What you should do: Give the data below again exactly as it stands. Omit the pictures.

Data excerpt:
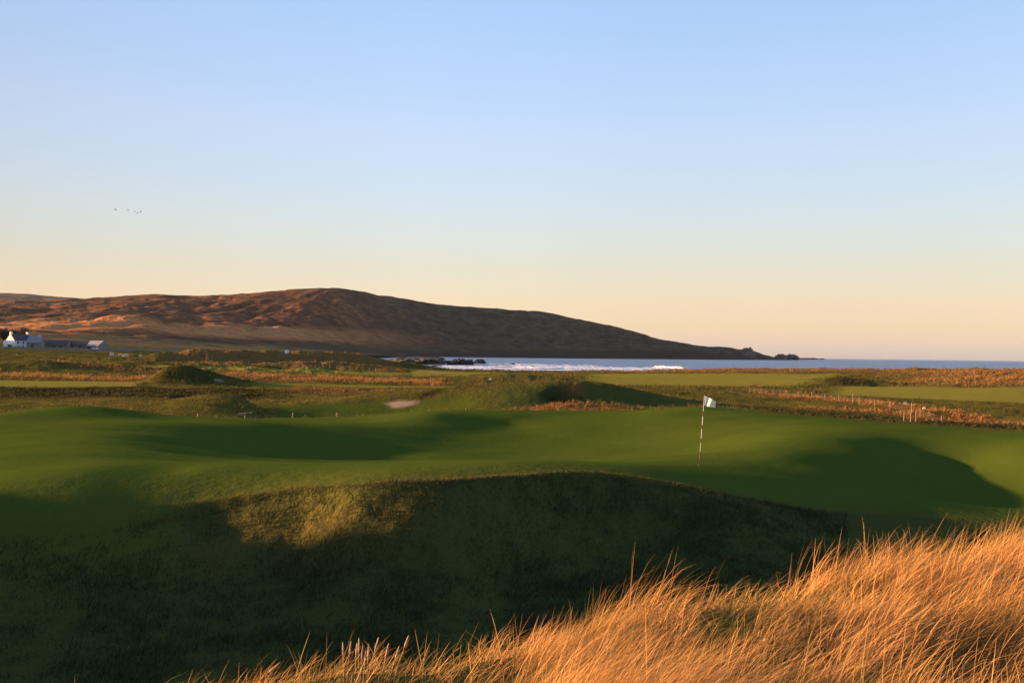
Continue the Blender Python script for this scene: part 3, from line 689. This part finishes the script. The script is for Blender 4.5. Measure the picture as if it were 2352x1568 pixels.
# tussocks of the links: scattered by ground type
def tussocks(name, r0, r1, N, lab, hmin, hmax, wf, per=9):
    u = rng.uniform(azpx(-150), azpx(2500), N); r = np.exp(rng.uniform(math.log(r0), math.log(r1), N)); px = px_of(u)
    x, y = np.sin(u)*r, np.cos(u)*r
    i = np.clip(np.searchsorted(AZ, u)-1, 0, len(AZ)-2); j = np.clip(np.searchsorted(lr, np.log(r))-1, 0, len(lr)-2)
    mo, ru, ta, da, sa = mown[j, i], rust[j, i], tan_[j, i], dark[j, i], sand[j, i]
    cl = perlin(x/4, y/4)*.7+perlin(x/12, y/12)*.6
    d = np.clip(.22+.45*cl, 0.02, .8)+ru*.9+ta*.55+da*.4
    d = d*(1-.75*m1_shade(px, r)); d = d*(1-mo)**2.5*(1-sa)*(hz(x, y) > .6)
    k = rng.uniform(0, 1, N) < d; x, y, r, ru, ta, da, cl = [a[k] for a in (x, y, r, ru, ta, da, cl)]
    n0 = len(x); H = rng.uniform(hmin, hmax, n0)*(1+.5*ru)*(1+.3*cl)
    tone0 = np.clip(.17+.15*cl+.52*ru+.38*ta-.5*da+rng.normal(0, .05, n0), 0, 1)  # blades darken with the dark mask, its painted shade included
    rep = lambda a: np.repeat(a, per)
    M = n0*per; rad = rng.uniform(0, .35, M)*rep(H); ph = rng.uniform(0, 6.28, M)
    bx, by = rep(x)+rad*np.cos(ph), rep(y)+rad*np.sin(ph)
    b = np.stack([bx, by, hz(bx, by)-.03], -1)
    print(name, M)
    o = blades(name, b, rep(H)*rng.uniform(.6, 1.1, M), wf*rep(r)/100*rng.uniform(.7, 1.3, M), ph*0+np.pi/2+rng.normal(0, 1.1, M), rng.uniform(0, .6, M), rng.uniform(.1, .9, M),
               np.clip(rep(tone0)+rng.normal(0, .1, M), 0, 1), M_tuft, 2)
    return tag(o, lab, 'grass', kind='stuff')
tussocks('tussock_grass', 52, 175, 60000, 'tawny and rust tussock grass on the rough ground behind the green', .12, .40, .035)
tussocks('dune_grass', 175, 430, 75000, 'orange and tawny grass on the far links and dunes', .25, .75, .04, 7)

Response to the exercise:
Continue the Blender Python script for this scene: part 3, from line 689. This part finishes the script. The script is for Blender 4.5. Measure the picture as if it were 2352x1568 pixels.
# tussocks of the links: scattered by ground type
def tussocks(name, r0, r1, N, lab, hmin, hmax, wf, per=9):
    u = rng.uniform(azpx(-150), azpx(2500), N); r = np.exp(rng.uniform(math.log(r0), math.log(r1), N)); px = px_of(u)
    x, y = np.sin(u)*r, np.cos(u)*r
    i = np.clip(np.searchsorted(AZ, u)-1, 0, len(AZ)-2); j = np.clip(np.searchsorted(lr, np.log(r))-1, 0, len(lr)-2)
    mo, ru, ta, da, sa = mown[j, i], rust[j, i], tan_[j, i], dark[j, i], sand[j, i]
    cl = perlin(x/4, y/4)*.7+perlin(x/12, y/12)*.6
    d = np.clip(.22+.45*cl, 0.02, .8)+ru*.9+ta*.55+da*.4
    d = d*(1-.75*m1_shade(px, r)); d = d*(1-mo)**2.5*(1-sa)*(hz(x, y) > .6)
    k = rng.uniform(0, 1, N) < d; x, y, r, ru, ta, da, cl = [a[k] for a in (x, y, r, ru, ta, da, cl)]
    n0 = len(x); H = rng.uniform(hmin, hmax, n0)*(1+.5*ru)*(1+.3*cl)
    tone0 = np.clip(.17+.15*cl+.52*ru+.38*ta-.5*da+rng.normal(0, .05, n0), 0, 1)  # blades darken with the dark mask, its painted shade included
    rep = lambda a: np.repeat(a, per)
    M = n0*per; rad = rng.uniform(0, .35, M)*rep(H); ph = rng.uniform(0, 6.28, M)
    bx, by = rep(x)+rad*np.cos(ph), rep(y)+rad*np.sin(ph)
    b = np.stack([bx, by, hz(bx, by)-.03], -1)
    print(name, M)
    o = blades(name, b, rep(H)*rng.uniform(.6, 1.1, M), wf*rep(r)/100*rng.uniform(.7, 1.3, M), ph*0+np.pi/2+rng.normal(0, 1.1, M), rng.uniform(0, .6, M), rng.uniform(.1, .9, M),
               np.clip(rep(tone0)+rng.normal(0, .1, M), 0, 1), M_tuft, 2)
    return tag(o, lab, 'grass', kind='stuff')
tussocks('tussock_grass', 52, 175, 60000, 'tawny and rust tussock grass on the rough ground behind the green', .12, .40, .035)
tussocks('dune_grass', 175, 430, 75000, 'orange and tawny grass on the far links and dunes', .25, .75, .04, 7)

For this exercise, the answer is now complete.